I mentioned earlier that the process of reform now includes the opportunity for public feedback and comment.

I will soon release a summary of the feedback received on the Child Support discussion document that was issued late last year and which drew submissions from over 2300 people.

The discussion document outlined a range of options for improving the child support scheme – to make the scheme fairer and to take into account changes in society since the scheme was introduced in 1992.

As expected with an issue that affects so many New Zealanders, there was a huge range of strongly held views, with both the level and tenor of the feedback confirming that the current child support regime is outdated and sometimes unfair.

We intend to make it fairer and more focussed on the well-being of children.

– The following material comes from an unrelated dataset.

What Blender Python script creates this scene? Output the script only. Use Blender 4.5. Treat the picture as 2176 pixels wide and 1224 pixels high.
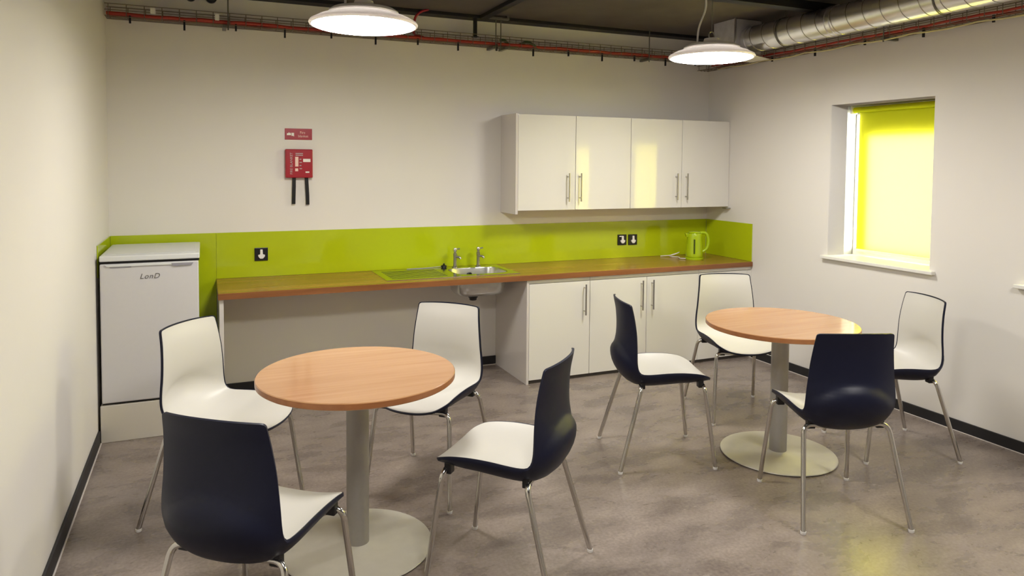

To that end I hope to be in a position to consider and finalise options for change to the child support legislation in the first half of this year for consideration by Cabinet.

GST cross border work

At the other end of the scale, the government is aware of a number of issues that relate to the imposition of GST on cross-border supplies in a business to business context.

Questions have been raised on whether the existing rules for exporting services to non-resident businesses are appropriate from a New Zealand policy perspective, particularly given the position adopted by our major trading partners that operate GST or VAT systems.

Officials are therefore currently conducting a review of this area and anticipate releasing an issues paper for public consultation in the middle of this year.

Conclusion

The theme of this speech is continuity and change in New Zealand tax reform since the Ross Report of the 1960s.

Looking back to that period and to the 1989 GST rise, it’s clear that the tax reform process has changed radically and for the better giving taxpayers and tax professionals greater certainty and understanding.

Some issues have much greater focus as the world has become much more integrated and technology has changed.

But the themes of a tax system that is fair and efficient remain constant.